Enhanced Extrapolation-Based Quantum Error Mitigation Using Repetitive Structure in Quantum Algorithms (2507.23314v1)

Abstract: Quantum error mitigation is a crucial technique for suppressing errors especially in noisy intermediate-scale quantum devices, enabling more reliable quantum computation without the overhead of full error correction. Zero-Noise Extrapolation (ZNE), which we mainly consider in this work, is one of prominent quantum error mitigation methods. For algorithms with deep circuits - such as iterative quantum algorithms involving multiple oracle calls - ZNE's effectiveness is significantly degraded under high noise. Extrapolation based on such low-fidelity data often yields inaccurate estimates and requires substantial overhead.
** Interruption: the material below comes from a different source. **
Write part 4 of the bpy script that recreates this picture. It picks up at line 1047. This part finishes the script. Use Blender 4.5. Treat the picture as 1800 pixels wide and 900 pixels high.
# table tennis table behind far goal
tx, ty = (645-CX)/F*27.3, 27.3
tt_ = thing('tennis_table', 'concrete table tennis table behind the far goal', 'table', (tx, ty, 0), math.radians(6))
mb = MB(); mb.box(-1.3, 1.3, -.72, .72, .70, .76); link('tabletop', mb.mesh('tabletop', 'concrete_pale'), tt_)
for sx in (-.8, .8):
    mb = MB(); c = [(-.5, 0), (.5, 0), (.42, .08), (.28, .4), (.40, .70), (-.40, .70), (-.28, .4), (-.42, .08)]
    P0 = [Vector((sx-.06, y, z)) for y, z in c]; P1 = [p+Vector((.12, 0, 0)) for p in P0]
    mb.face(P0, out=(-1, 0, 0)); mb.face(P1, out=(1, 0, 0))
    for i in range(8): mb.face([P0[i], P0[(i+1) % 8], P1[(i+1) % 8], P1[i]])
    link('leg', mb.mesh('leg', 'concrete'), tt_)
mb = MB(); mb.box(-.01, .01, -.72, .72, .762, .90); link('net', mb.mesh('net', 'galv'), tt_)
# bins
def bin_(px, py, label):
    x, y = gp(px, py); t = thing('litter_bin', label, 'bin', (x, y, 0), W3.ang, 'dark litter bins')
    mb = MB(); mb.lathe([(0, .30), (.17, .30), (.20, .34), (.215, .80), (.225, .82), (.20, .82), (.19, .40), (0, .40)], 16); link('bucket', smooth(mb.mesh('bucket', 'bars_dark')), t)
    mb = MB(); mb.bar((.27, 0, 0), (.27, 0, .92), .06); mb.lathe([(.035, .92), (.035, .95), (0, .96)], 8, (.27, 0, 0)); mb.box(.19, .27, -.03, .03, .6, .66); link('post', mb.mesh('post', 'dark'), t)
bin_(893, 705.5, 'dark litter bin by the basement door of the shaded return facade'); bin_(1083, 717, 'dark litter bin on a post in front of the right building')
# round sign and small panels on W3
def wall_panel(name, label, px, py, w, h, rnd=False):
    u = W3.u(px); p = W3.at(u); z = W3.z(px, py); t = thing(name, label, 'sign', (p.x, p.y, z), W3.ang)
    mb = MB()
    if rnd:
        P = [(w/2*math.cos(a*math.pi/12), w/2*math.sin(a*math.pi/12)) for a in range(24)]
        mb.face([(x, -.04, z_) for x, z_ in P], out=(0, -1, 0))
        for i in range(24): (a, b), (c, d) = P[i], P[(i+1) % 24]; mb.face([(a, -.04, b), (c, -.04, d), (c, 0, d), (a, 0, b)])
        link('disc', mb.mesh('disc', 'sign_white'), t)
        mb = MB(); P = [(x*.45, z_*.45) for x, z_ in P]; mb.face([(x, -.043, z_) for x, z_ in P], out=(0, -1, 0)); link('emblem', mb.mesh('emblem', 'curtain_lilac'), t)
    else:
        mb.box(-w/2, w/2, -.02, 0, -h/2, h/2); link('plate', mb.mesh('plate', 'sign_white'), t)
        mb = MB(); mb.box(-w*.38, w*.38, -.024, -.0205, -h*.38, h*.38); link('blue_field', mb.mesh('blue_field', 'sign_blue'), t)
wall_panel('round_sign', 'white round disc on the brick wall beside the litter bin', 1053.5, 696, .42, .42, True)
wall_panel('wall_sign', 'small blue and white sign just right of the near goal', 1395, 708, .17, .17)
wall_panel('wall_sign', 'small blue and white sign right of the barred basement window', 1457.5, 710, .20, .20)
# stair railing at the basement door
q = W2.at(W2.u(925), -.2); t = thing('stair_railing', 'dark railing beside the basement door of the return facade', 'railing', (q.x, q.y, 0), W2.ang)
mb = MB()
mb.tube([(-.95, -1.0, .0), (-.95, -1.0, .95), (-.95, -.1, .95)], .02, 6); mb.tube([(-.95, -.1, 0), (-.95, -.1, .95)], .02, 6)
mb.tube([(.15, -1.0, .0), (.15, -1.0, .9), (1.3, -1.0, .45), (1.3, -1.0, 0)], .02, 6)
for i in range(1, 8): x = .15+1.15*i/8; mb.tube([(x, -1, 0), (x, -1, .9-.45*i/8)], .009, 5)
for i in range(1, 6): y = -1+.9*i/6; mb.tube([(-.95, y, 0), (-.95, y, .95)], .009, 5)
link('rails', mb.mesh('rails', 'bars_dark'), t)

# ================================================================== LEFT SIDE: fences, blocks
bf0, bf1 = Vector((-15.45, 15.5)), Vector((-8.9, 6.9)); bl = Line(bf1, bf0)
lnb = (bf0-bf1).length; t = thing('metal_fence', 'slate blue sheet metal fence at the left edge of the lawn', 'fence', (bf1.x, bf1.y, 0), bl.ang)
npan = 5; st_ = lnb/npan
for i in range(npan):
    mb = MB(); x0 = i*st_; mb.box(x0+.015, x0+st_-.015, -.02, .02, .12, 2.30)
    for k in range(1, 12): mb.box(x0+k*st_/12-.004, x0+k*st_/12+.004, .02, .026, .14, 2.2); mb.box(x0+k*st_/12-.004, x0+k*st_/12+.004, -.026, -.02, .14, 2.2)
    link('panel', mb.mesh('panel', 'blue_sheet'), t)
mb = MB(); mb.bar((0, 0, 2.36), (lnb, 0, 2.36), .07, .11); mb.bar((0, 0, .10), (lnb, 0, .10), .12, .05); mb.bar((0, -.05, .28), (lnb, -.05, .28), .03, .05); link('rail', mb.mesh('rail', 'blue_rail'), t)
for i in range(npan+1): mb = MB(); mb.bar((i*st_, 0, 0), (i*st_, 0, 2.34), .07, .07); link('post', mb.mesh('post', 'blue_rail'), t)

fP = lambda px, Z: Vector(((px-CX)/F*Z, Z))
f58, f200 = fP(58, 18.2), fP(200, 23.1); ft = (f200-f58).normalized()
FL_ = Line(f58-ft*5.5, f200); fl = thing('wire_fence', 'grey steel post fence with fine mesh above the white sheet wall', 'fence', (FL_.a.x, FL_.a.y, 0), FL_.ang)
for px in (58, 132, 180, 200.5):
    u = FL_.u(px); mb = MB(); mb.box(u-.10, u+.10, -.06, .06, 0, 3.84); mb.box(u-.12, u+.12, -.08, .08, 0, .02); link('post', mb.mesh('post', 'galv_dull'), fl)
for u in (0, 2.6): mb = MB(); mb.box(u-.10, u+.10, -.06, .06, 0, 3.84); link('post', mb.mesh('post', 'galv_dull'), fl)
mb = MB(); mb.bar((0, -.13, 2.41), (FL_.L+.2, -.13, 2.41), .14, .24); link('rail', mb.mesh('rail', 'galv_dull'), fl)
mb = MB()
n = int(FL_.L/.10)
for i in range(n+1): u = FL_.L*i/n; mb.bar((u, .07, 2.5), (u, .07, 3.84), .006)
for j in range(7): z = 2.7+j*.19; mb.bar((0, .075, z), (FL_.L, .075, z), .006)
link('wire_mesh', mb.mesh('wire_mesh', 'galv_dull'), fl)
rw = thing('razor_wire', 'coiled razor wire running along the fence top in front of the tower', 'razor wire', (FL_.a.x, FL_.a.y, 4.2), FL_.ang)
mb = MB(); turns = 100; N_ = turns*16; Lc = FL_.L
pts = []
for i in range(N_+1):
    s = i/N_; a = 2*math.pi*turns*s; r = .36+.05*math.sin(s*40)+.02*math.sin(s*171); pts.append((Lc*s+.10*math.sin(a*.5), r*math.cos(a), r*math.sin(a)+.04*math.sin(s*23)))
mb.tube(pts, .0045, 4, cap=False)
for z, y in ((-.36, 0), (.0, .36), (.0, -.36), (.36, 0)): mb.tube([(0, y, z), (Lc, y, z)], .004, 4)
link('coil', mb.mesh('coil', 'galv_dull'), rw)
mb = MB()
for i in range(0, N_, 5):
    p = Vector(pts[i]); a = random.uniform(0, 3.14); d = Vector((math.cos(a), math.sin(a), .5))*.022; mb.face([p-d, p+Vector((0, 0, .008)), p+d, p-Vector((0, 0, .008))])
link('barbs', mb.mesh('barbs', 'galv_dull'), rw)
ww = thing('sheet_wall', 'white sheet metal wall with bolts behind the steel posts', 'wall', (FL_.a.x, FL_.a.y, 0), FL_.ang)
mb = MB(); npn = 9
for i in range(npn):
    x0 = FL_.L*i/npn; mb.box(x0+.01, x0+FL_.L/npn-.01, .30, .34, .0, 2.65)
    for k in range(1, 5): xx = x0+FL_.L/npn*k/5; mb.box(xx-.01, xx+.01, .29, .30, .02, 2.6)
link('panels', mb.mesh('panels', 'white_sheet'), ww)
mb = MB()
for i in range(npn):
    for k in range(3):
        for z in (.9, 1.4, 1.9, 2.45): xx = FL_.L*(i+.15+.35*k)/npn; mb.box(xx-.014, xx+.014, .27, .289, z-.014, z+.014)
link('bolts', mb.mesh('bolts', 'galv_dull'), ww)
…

In this study, we propose a lightweight, extrapolation-based error mitigation framework tailored for structured quantum algorithms composed of repeating operational blocks. The proposed method characterizes the error of the repeated core operational block, rather than the full algorithm, using shallow circuits. Extrapolation is used to estimate the block fidelity, followed by a reconstruction of the mitigated success probability. We validate our method via simulations of the 6-qubit Grover's algorithm on IBM's Aer simulator, then further evaluating it on the real 127-qubit IBM Quantum system based on Eagle r3 under a physical noise environment. Our results, particularly those from Aer simulator, demonstrate that the core block's error follows a highly consistent exponential decay. This allows our technique to achieve robust error mitigation, overcoming the limitations of conventional ZNE which is often compromised by statistically unreliable data from near-random behavior under heavy noise. In low-noise conditions, our method approaches theoretical success probability, outperforms ZNE. In high-noise conditions, ZNE fails to mitigate errors due to overfitting of its extrapolation data, whereas our method achieves over a 20% higher success probability.